Experts from the Bulletin of the Atomic Scientists described 2025 as a 'bleak' year for the Doomsday clock, as factors such as climate change and the threat of war looms large over the human race.

What is the Doomsday Clock?
Back in 1947, The Bulletin of the Atomic Scientists became a magazine, and the first front cover it had was that of a clock designed by artist Martyl Langsdorf.
This image became the Doomsday Clock, and it has been set ever since then to measure how close humanity has come to wiping itself out in a nuclear apocalypse.
In more recent years, the people setting the Doomsday Clock have factored in other things, such as climate change, as well as the fear of nuclear annihilation.

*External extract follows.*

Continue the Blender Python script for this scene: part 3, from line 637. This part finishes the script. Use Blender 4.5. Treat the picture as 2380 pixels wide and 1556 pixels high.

By 1953, it was set at two minutes to midnight following the development of hydrogen bombs, and it reached three minutes in 1984 during a particularly chilly part of the Cold War.
Following the end of the Cold War in 1991 and the START treaty between the US and Russia, the clock moved back to 17 minutes to midnight, its furthest point away from that point of catastrophe.
Sadly, in the 35 years since then, the experts who keep updating it have lowered the time since then to represent the growing danger the world was in since that point.
In 2020, the clock was set at 100 seconds to midnight, and it has only ticked down since then.

What happens when the Doomsday Clock reaches midnight?
We're at the closest point the Doomsday Clock has ever been to midnight, and the nearer we draw to it, the nearer the end of the world is.
Should it ever hit midnight, it'd mean humanity was beset by a world-ending catastrophe which we had collectively failed to prevent.
Whether that be nuclear war, catastrophic climate change, or something else which we could have done something about but failed to, the Doomsday Clock ticking down to midnight would be a sign from the scientists that we had failed to avoid whatever terrible thing was happening.
Worse than succumbing to the inevitable is falling to the preventable, to know that everything is f**ked and all it would have taken to avoid that was a different course of action.